Ich kann nicht sagen, ob diese 47 kOhm als wirklicher Industriestandard aufkamen (das Radiotron-Handbuch von 1952 erwähnt ihn nicht; anscheinend akzeptierte man damals jede Belastung) oder aber sich zur De-facto-Norm entwickelte, als ein Hersteller sie einführte, um in den 1960ern-1970ern seine Abtastsysteme für den Massenmarkt verständlich und nutzerfreundlich zu gestalten. Letztendlich kauft ein verwirrter Kunde nicht; was andererseits nicht auffällt, stiftet auch keine Verwirrung. Die 47er Lösung funktioniert eben, und variable Kapazitäten blieben ohnehin den Verrückten vorbehalten. Zumindest damals.

In der letzten Zeit allerdings war im Internet von alternativen Methoden des Abschlusses von MM-Systemen zu vernehmen. Leute sahen sich veranlasst, vom festgelegten Abschlussverfahren mit 47 kOhm nebst parallelen, variablen Kapazitäten zugunsten variabler Abschlusswiderstände abzuweichen, um zukünftig mit einem Minimum fester Belastungskapazitäten auszukommen.

Dies ist aber ein keineswegs neues Verfahren, denn das erwähnte Radiotron Designer's Handbook von 1952 gibt dazu bereits Hinweise, die das im Händler-Herstellerbereich angesiedelte Audio-Basics Magazin schon 1982 (wieder)entdeckt hatte. Etwa gleichzeitig waren damals auch japanische Geräte mit Belastungspotentiometern in den eingebauten Entzerrerverstärkern auf dem Markt erschienen. (Vgl. das beigefügte Bild des Luxman C12.)

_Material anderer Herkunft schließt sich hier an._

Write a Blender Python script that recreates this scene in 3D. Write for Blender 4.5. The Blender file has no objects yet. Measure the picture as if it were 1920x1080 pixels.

Die aktuelle Wiederentdeckung desselben ,Features' findet Niederschlag auch in verschiedenen Forenbeiträgen (wie www.vinylengine.com/phpBB2/viewtopic.php?t=667&highlight ) sowie Vorgaben, ja Werkzeugen auf den Webseiten von Herstellern bzw. Toningenieuren ( www.hagtech.com/loading.html ), die feststellen, dass für jedes Abtastsystem ein exakt zutreffender Abschlusswiderstand zu berechnen sei.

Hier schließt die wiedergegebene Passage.